But Toes, who was used to doing one or two sales a month, made only four deals between October and early May of this year, she said.

Though her group was able to bolster its earnings by doing rentals, things got so dire that she put her apartment on the market for less than the purchase price.

“We were probably down 30 percent — that was better than a lot of people,” she said. “But if you’re down 30 or 40 percent for six months, you’re like, ‘Oh my gosh, I can’t afford my apartment anymore.’ It was a little scary.”

She’d found a buyer and was about to send out the contract when she decided instead to rent out the apartment for six weeks while she waited for commission checks.

But then something curious happened: Transactions started picking up. Toes said she has done 10 sales in the past two months.

Return to riches

Many brokers are reporting a similar trend, and Elliman’s market report found that there were 28 percent more closed sales in the second quarter of 2009 than in the previous quarter. Similarly, June saw a surge in rental activity, market reports found, with nearly 50 percent of the quarter’s rental transactions in that month.

As a result, agents are hoping the good times have returned.

“This last month, we’ve been like the old days,” Lehrman said. “My agents are making money and we’re selling a lot of properties.”

But the surge is deceptive. What many agents don’t realize, experts say, is that the increase in activity doesn’t necessarily indicate a market turnaround. Rather, it’s likely the result of the normal springtime uptick combined with pent-up demand from such a slow winter.

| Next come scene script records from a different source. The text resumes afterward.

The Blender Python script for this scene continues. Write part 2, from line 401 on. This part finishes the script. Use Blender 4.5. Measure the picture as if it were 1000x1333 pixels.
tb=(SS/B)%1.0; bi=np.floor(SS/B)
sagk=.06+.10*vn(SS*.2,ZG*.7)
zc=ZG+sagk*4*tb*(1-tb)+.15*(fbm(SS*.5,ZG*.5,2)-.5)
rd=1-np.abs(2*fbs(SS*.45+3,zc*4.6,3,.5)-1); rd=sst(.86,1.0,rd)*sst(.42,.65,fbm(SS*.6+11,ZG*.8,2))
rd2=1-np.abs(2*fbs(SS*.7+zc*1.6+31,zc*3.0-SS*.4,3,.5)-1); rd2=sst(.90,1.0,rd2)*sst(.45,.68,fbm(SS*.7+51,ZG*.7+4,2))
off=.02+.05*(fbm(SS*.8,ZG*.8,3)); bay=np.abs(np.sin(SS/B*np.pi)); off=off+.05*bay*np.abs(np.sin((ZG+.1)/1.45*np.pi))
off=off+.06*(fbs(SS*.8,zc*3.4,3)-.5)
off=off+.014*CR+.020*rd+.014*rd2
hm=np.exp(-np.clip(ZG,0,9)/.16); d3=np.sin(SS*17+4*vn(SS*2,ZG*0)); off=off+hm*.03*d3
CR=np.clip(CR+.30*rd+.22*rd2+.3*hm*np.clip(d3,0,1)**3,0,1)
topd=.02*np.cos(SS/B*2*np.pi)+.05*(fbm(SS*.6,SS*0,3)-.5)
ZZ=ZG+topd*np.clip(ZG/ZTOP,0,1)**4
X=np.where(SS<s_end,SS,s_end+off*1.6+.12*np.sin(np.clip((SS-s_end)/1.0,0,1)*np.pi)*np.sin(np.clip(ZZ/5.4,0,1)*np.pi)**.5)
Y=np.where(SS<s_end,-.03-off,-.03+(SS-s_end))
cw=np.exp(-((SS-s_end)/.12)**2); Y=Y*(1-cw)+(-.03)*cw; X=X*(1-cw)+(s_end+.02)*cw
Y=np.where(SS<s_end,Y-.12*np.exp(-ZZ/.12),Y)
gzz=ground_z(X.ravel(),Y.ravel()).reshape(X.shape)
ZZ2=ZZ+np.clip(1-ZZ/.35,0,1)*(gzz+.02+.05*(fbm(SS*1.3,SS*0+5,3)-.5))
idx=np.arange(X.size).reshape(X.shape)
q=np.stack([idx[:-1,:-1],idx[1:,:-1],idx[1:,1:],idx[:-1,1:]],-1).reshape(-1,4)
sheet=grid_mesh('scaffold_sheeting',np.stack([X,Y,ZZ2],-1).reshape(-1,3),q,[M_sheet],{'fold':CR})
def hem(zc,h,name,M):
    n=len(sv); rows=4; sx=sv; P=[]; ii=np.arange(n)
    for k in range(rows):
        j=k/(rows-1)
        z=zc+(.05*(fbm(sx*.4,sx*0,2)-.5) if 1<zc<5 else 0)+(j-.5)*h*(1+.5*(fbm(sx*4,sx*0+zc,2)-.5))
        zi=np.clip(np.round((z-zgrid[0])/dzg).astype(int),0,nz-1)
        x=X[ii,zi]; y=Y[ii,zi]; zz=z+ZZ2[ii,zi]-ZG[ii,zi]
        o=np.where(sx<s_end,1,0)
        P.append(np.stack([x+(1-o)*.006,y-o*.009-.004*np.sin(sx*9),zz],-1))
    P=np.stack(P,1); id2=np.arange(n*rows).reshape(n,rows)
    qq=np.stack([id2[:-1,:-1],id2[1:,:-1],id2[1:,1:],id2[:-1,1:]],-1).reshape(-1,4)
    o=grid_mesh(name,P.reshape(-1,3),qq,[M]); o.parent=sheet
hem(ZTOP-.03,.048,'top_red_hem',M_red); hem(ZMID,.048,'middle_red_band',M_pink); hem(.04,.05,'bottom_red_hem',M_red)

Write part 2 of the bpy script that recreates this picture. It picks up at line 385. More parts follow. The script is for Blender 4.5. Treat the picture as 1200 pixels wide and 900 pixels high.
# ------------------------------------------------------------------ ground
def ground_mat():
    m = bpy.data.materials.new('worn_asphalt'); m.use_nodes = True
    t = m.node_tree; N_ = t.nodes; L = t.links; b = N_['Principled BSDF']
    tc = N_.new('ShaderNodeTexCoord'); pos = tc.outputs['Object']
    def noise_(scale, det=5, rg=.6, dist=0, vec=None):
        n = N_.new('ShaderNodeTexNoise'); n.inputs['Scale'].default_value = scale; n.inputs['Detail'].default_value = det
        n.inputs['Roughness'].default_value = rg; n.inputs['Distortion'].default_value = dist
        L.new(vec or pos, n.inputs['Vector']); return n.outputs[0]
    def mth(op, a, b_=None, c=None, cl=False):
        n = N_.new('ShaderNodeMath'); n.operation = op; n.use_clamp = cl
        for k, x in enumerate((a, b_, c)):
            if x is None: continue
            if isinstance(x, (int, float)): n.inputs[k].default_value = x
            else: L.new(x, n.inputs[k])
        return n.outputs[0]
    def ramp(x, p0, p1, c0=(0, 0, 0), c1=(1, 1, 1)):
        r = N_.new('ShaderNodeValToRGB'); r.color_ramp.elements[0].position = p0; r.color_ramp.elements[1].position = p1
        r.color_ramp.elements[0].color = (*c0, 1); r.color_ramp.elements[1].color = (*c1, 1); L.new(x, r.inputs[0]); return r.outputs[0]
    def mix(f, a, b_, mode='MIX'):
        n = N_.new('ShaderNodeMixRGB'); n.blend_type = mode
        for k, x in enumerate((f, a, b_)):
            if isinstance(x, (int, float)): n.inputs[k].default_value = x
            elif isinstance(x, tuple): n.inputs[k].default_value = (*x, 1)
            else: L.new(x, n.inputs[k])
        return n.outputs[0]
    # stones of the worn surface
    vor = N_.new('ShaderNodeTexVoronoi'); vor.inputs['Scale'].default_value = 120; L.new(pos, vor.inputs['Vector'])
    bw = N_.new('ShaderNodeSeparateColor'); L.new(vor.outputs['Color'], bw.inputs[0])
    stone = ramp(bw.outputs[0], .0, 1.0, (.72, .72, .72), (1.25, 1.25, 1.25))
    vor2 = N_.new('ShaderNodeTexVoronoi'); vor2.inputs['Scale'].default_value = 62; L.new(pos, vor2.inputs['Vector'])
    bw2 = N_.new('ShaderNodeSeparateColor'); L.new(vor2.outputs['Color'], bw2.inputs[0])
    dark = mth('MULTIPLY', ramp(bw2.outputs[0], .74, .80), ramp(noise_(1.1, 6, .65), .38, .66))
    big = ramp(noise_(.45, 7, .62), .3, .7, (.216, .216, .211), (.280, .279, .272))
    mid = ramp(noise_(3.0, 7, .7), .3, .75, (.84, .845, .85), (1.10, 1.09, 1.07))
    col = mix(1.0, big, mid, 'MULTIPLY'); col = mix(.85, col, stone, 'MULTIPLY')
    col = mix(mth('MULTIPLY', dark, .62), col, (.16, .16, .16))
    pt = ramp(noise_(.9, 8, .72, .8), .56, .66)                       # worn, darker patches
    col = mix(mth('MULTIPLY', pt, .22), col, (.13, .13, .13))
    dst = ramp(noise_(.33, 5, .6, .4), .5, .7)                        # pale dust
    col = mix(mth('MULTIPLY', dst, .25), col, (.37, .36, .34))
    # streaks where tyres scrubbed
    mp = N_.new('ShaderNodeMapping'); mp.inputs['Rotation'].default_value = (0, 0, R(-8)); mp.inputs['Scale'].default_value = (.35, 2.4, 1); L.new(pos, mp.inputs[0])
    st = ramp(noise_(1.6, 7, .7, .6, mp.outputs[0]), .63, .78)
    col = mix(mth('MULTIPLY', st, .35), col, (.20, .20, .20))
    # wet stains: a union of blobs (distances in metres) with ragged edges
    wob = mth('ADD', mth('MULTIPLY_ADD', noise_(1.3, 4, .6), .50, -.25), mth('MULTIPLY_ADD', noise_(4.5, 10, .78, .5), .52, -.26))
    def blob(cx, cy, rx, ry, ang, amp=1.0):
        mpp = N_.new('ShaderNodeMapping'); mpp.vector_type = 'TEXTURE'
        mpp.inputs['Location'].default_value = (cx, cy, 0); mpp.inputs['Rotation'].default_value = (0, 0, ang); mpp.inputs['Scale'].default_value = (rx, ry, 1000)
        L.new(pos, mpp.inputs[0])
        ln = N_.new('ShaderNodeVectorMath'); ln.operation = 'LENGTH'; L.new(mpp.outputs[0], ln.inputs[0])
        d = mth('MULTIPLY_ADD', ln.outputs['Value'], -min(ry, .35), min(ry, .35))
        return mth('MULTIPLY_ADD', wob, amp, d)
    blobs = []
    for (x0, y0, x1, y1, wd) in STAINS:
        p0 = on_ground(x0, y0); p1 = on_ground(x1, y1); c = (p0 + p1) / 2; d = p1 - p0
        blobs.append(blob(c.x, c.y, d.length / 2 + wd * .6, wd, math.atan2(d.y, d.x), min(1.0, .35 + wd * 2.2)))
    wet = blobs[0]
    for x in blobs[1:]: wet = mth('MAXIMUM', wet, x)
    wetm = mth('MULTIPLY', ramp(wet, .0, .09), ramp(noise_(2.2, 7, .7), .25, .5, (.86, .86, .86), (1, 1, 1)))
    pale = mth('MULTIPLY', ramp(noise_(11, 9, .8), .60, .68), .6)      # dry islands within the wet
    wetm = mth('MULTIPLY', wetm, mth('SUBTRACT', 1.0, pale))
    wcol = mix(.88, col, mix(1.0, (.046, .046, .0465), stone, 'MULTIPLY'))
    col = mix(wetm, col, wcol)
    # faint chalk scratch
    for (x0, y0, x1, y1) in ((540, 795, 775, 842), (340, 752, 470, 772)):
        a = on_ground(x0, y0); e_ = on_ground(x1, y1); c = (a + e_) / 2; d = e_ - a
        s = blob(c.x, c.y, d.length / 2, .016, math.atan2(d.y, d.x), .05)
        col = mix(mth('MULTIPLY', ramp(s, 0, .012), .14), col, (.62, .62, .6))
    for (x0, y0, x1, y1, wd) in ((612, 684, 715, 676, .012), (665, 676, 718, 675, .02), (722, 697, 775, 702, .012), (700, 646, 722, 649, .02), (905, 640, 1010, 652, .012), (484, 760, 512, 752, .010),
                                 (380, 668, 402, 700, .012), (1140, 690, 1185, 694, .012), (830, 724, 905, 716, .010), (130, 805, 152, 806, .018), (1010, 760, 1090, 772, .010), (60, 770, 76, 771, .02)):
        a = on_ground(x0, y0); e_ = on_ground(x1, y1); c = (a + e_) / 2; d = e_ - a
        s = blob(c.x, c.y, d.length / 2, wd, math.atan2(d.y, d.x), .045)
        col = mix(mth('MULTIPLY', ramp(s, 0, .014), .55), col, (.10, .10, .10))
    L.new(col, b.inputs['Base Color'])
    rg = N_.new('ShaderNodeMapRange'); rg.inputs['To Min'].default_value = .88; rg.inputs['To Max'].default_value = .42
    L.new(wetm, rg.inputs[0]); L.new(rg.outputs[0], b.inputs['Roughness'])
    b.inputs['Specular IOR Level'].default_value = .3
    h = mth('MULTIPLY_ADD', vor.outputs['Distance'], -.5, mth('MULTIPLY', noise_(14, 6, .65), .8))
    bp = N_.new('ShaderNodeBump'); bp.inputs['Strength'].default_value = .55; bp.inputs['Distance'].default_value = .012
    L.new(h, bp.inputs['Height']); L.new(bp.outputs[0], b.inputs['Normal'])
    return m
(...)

That’s evidenced by the fact that in the second quarter, sales dropped a record 50.3 percent from the same period of last year, while rental transactions fell 58.3 percent year-on-year, Elliman’s report found.

“It felt more exaggerated because there was such a dearth of activity before it that we played catch-up in a short period of time,” said Jonathan Miller, president of appraisal firm Miller Samuel, who prepares Elliman’s market reports.

Miller noted that rising unemployment and hard-to-secure mortgages mean the market is unlikely to fully recover anytime soon.

“The increase in activity is due to seasonality and at this point is not evidence of a turnaround,” he told The Real Deal. Adding to the confusion, some agents are even starting to approach their pre-downturn incomes, thanks to the springtime surge. But making that happen is unmistakably more difficult and less glamorous than it used to be.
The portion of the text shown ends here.